Maulana Hafiz Peer Shabbir, president of Telangana and Andhra Pradesh chapter of Jamiat-e-Ulama Hind, a pan-India body of Muslim clerics, said while no definitive study on the number of such students was available, the downward trend was not only due to Islamic seminaries coming up in the two north Indian States, but owing to the awareness on the importance of school education and increased vigilance.
“We used to see students coming here by the droves. So much so that around three years ago, at Secunderabad railway station, police thought they were being trafficked and detained them as well as the teachers. The number of students from U.P. and Bihar is around 40%, but the drop in enrolment is approximately by 10%,” said Maulana Shabbir.
He said the Jamiat has been discouraging parents from sending children to the State for short-term courses such as Hifz (memorising the Quran). The nine-year Aalim course and the subsequent two-year Mufti course are different, he said. Others pointed out that the mushrooming of residential schools for minorities too has affected enrolments in madrasas.
The government records show that as many as 57,000 students had enrolled in madrasas across the State in 2016-17. And while the government provided financial assistance to 511 such Islamic seminaries under Sarva Shiksha Abhiyan in the same year, experts said the State has around 2,500 madrasas and maktabs.
But the madrasas are not strangers to controversy. While a Maulvi was arrested on Thursday for allegedly sexually assaulting minors at an Asifnagar madrasa, financial frauds too have come to light. It was only last year that the alleged instances of fund embezzlement was found in the 16 SSA-supported madrasas.
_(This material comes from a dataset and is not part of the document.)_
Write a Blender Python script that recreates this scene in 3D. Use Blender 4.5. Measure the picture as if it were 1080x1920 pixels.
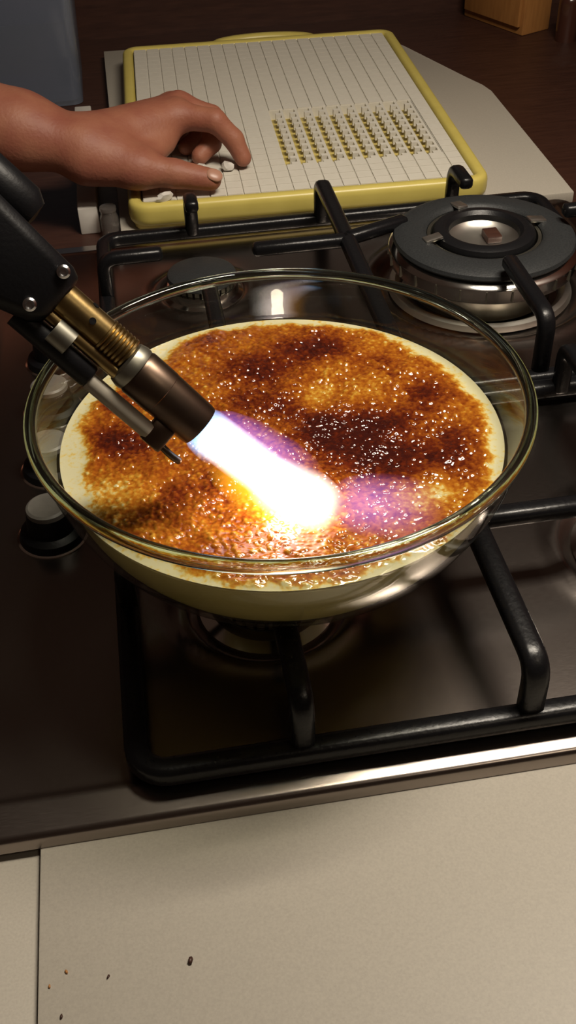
import bpy, bmesh, math, random
import numpy as np
from mathutils import Vector, Matrix

for o in list(bpy.data.objects):
    bpy.data.objects.remove(o)
scene = bpy.context.scene
COL = scene.collection

# ------------------------------------------------------------------ camera
cam_d = bpy.data.cameras.new('camera')
cam_d.sensor_fit = 'VERTICAL'
cam_d.sensor_height = 24.0
cam_d.lens = 1952.93 / 1920.0 * 24.0
cam_d.clip_start = 0.01
cam = bpy.data.objects.new('camera', cam_d)
COL.objects.link(cam)
Rr = Vector((0.9863, -0.1624, -0.0275)); Ru = Vector((0.1275, 0.6469, 0.7518)); Rf = Vector((0.1043, 0.7451, -0.6588))
Rr.normalize(); Rf.normalize(); Ru = Rr.cross(Rf).normalized(); Rr = Rf.cross(Ru).normalized()
M3 = Matrix((Rr, Ru, -Rf)).transposed()
cam.matrix_world = Matrix.Translation((0.0458, -0.2655, 0.4032)) @ M3.to_4x4()
scene.camera = cam

# ------------------------------------------------------------------ world, lamps, exposure
w = bpy.data.worlds.new('dim_room')
scene.world = w
w.use_nodes = True
bg = w.node_tree.nodes['Background']
bg.inputs[0].default_value = (1.0, 0.60, 0.42, 1)
bg.inputs[1].default_value = 0.028

def area_lamp(name, loc, target, sx, sy, power, col):
    d = bpy.data.lights.new(name, 'AREA')
    d.shape = 'RECTANGLE'; d.size = sx; d.size_y = sy; d.energy = power; d.color = col
    o = bpy.data.objects.new(name, d)
    COL.objects.link(o)
    o.location = loc
    z = (Vector(loc) - Vector(target)).normalized()
    x = Vector((1, 0, 0)); x = (x - z * x.dot(z)).normalized()
    o.rotation_euler = Matrix((x, z.cross(x), z)).transposed().to_euler()
    return o
# the strip lamp under the cooker hood, above the hob
area_lamp('hood_lamp', (0.37, 0.17, 0.78), (0.28, 0.25, 0.0), 0.36, 0.13, 8.6, (1.0, 0.89, 0.74))
# unseen fill lamp, added behind the camera to brighten front faces
area_lamp('front_fill_lamp', (0.75, -0.75, 1.5), (0.15, 0.3, 0.0), 0.30, 0.30, 1.5, (1.0, 0.83, 0.62))

vs = scene.view_settings
vs.view_transform = 'Standard'
vs.look = 'None'
vs.exposure = 0.0
vs.gamma = 1.0
vs.use_curve_mapping = False

# ------------------------------------------------------------------ helpers
def tag(o, label=None, cat=None, group=None, kind=None):
    if label: o['label'] = label
    if cat: o['category'] = cat
    if group: o['group'] = group
    if kind: o['kind'] = kind
    return o

def empty(name, loc=(0, 0, 0), rot=None):
    o = bpy.data.objects.new(name, None)
    o.empty_display_size = 0.01
    COL.objects.link(o)
    o.location = loc
    if rot is not None: o.rotation_euler = rot
    return o

def link(name, me, mat, parent=None, smooth=False):
    if mat is not None and not me.materials: me.materials.append(mat)
    o = bpy.data.objects.new(name, me)
    COL.objects.link(o)
    if parent is not None: o.parent = parent
    if smooth:
        me.polygons.foreach_set('use_smooth', [True] * len(me.polygons))
    return o

def from_bm(name, bm, mat, parent=None, smooth=False, bevel=0, segs=2, angle=None):
    bmesh.ops.recalc_face_normals(bm, faces=bm.faces)
    if bevel:
        es = [e for e in bm.edges if len(e.link_faces) == 2 and e.calc_face_angle(0) > 0.6]
        bmesh.ops.bevel(bm, geom=es, offset=bevel, segments=segs, affect='EDGES', profile=0.5, clamp_overlap=True)
    me = bpy.data.meshes.new(name)
    bm.to_mesh(me); bm.free()
    o = link(name, me, mat, parent, smooth)
    if smooth and angle:
        me.set_sharp_from_angle(angle=angle)
    return o

def bm_box(bm, x0, x1, y0, y1, z0, z1):
    v = [bm.verts.new(p) for p in ((x0,y0,z0),(x1,y0,z0),(x1,y1,z0),(x0,y1,z0),(x0,y0,z1),(x1,y0,z1),(x1,y1,z1),(x0,y1,z1))]
    for f in ((0,3,2,1),(4,5,6,7),(0,1,5,4),(1,2,6,5),(2,3,7,6),(3,0,4,7)):
        bm.faces.new([v[i] for i in f])

def box(name, x0, x1, y0, y1, z0, z1, mat, parent=None, bevel=0, segs=2):
    bm = bmesh.new(); bm_box(bm, x0, x1, y0, y1, z0, z1)
    return from_bm(name, bm, mat, parent, bevel=bevel, segs=segs, smooth=bevel > 0, angle=0.7)

def bm_prism(bm, pts, z0, z1):
    a = [bm.verts.new((x, y, z0)) for x, y in pts]
    b = [bm.verts.new((x, y, z1)) for x, y in pts]
    n = len(pts)
    bm.faces.new(a[::-1]); bm.faces.new(b)
    for i in range(n):
        bm.faces.new((a[i], a[(i+1) % n], b[(i+1) % n], b[i]))

def prism(name, pts, z0, z1, mat, parent=None, bevel=0, segs=2):
    bm = bmesh.new(); bm_prism(bm, pts, z0, z1)
    return from_bm(name, bm, mat, parent, bevel=bevel, segs=segs, smooth=bevel > 0, angle=0.7)

def bm_lathe(bm, prof, n=48, axis='Z', c=(0, 0, 0)):
    """prof: list of (r, h); r == 0 closes the end"""
    def P(r, h, t):
        if axis == 'Z': return (c[0] + r*math.cos(t), c[1] + r*math.sin(t), c[2] + h)
        return (c[0] + h, c[1] + r*math.cos(t), c[2] + r*math.sin(t))
    rings = []
    for r, h in prof:
        if r < 1e-7: rings.append([bm.verts.new(P(0, h, 0))])
        else: rings.append([bm.verts.new(P(r, h, 2*math.pi*i/n)) for i in range(n)])
    for a, b in zip(rings[:-1], rings[1:]):
        for i in range(n):
            j = (i+1) % n
            if len(a) == 1 and len(b) == 1: continue
            if len(a) == 1: bm.faces.new((a[0], b[i], b[j]))
            elif len(b) == 1: bm.faces.new((a[i], b[0], a[j]))
            else: bm.faces.new((a[i], b[i], b[j], a[j]))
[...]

Responding to a question in the Legislative Assembly, Education Minister Kadiyam Srihari said several officials were suspended for their alleged role in fund misappropriation.
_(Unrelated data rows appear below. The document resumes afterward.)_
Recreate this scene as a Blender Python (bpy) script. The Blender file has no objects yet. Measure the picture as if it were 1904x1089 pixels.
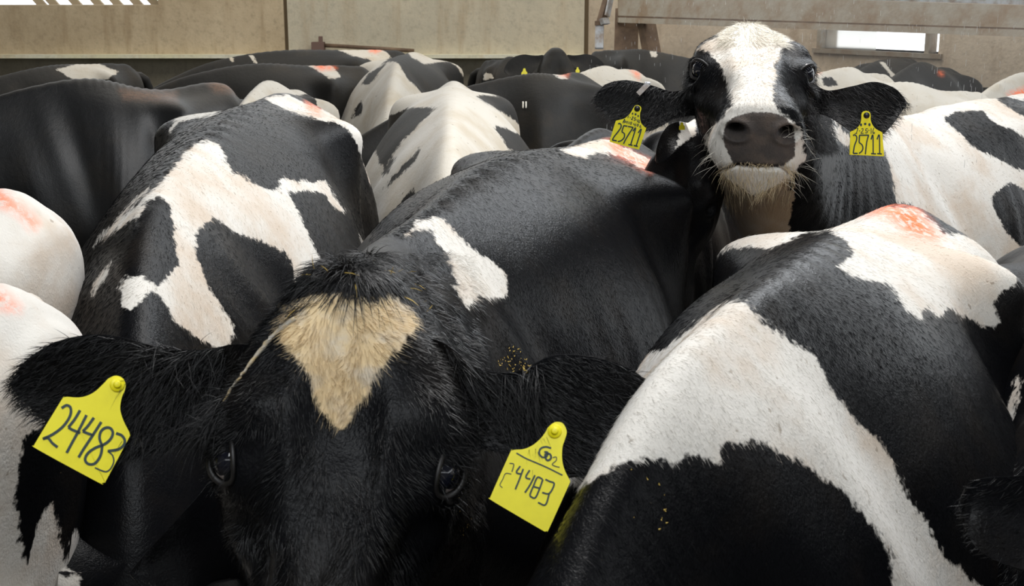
import bpy, math, random
import numpy as np
from mathutils import Vector, Matrix

S = bpy.context.scene
COL = S.collection
rnd = random.Random(7)
RNG = np.random.default_rng(7)

# ------------------------------------------------------------------ camera
F, CX, CY = 2400.0, 952.0, 544.5
CAMH = 1.90
PITCH = math.atan2(CY + 45.0, F)          # horizon sits 45 px above the frame
cp, sp_ = math.cos(PITCH), math.sin(PITCH)
CAM = np.array([0.0, 0.0, CAMH])
FWD = np.array([0.0, cp, -sp_]); UPV = np.array([0.0, sp_, cp]); RGT = np.array([1.0, 0, 0])
cd = bpy.data.cameras.new('camera'); cam = bpy.data.objects.new('camera', cd); COL.objects.link(cam)
cam.location = CAM; cam.rotation_euler = (math.pi / 2 - PITCH, 0, 0)
cd.sensor_width = 36.0; cd.lens = 36.0 * F / 1904.0; cd.clip_start = 0.05; cd.clip_end = 200
cd.dof.use_dof = True; cd.dof.focus_distance = 2.65; cd.dof.aperture_fstop = 18
S.camera = cam

# ------------------------------------------------------------------ light
w = bpy.data.worlds.new('world'); S.world = w; w.use_nodes = True
bg = w.node_tree.nodes['Background']; bg.inputs[0].default_value = (0.93, 0.97, 1.0, 1); bg.inputs[1].default_value = 2.2


def area(name, loc, aim, size, size_y, power, colr):
    l = bpy.data.lights.new(name, 'AREA'); l.shape = 'RECTANGLE'; l.size = size; l.size_y = size_y
    l.energy = power; l.color = colr
    o = bpy.data.objects.new(name, l); COL.objects.link(o); o.location = loc
    o.rotation_euler = (Vector(aim) - Vector(loc)).to_track_quat('-Z', 'Y').to_euler()
    return o


area('roof_skylight', (0.8, 3.1, 4.3), (0.2, 2.2, 1.2), 2.0, 2.8, 188, (1.0, 0.99, 0.98))
area('near_fill', (-0.2, -0.6, 4.3), (0.0, 1.6, 1.2), 2.6, 1.6, 108, (0.93, 0.97, 1.0))  # added fill lamp, brightens the front head and its tags
area('rear_skylight', (2.4, 5.8, 4.2), (0.2, 2.6, 1.2), 1.6, 1.2, 80, (0.90, 0.95, 1.0))
area('far_wall_fill', (-0.5, 8.0, 4.3), (-0.5, 9.2, 1.2), 7.0, 1.6, 150, (1.0, 0.94, 0.84))  # added fill lamp, aimed to brighten the back wall
S.view_settings.view_transform = 'Standard'; S.view_settings.look = 'None'
S.view_settings.exposure = 0.0; S.view_settings.gamma = 1.0
S.view_settings.use_curve_mapping = False


# ------------------------------------------------------------------ maths helpers
def at(px, py, d):
    """world point seen at pixel (px,py) at depth d in front of the camera"""
    return CAM + d * FWD + (px - CX) / F * d * RGT - (py - CY) / F * d * UPV


def proj(P):
    Q = np.asarray(P) - CAM
    d = Q @ FWD
    d = np.where(np.abs(d) < 1e-3, 1e-3, d)
    return np.stack([CX + F * (Q @ RGT) / d, CY - F * (Q @ UPV) / d], -1), d


def nrm(v):
    v = np.asarray(v, float)
    return v / (np.linalg.norm(v, axis=-1, keepdims=True) + 1e-12)


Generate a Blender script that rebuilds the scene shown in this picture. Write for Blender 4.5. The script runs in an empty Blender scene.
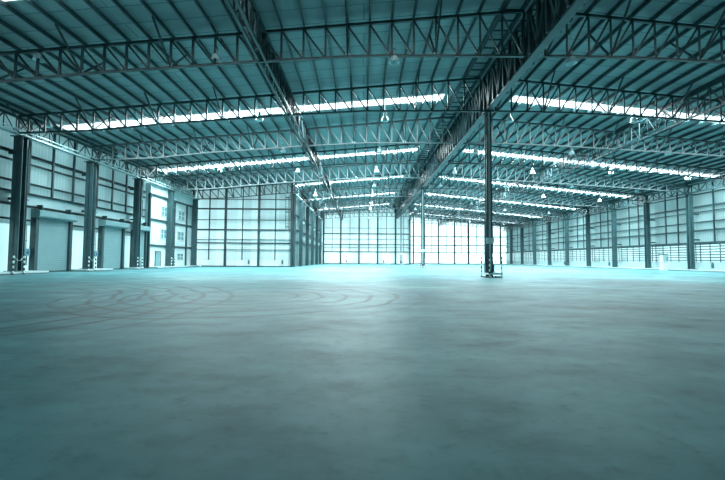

While the government-administered madrasa boards, which emphasise teaching subjects like English and mathematics, exist in U.P. and Bihar, a large section of religious leaders from Telangana and Andhra Pradesh continue to oppose it.
“It was before the bifurcation of the State that the Congress government seemed interested in mainstreaming madrasa students, which the SSA categorises as ‘out-of-school children’. But the opposition and bifurcation stalled the activity. There is a need for self-assessment in madrasas, otherwise it’s likely that the governments will intervene,” activist S.Q. Masood said.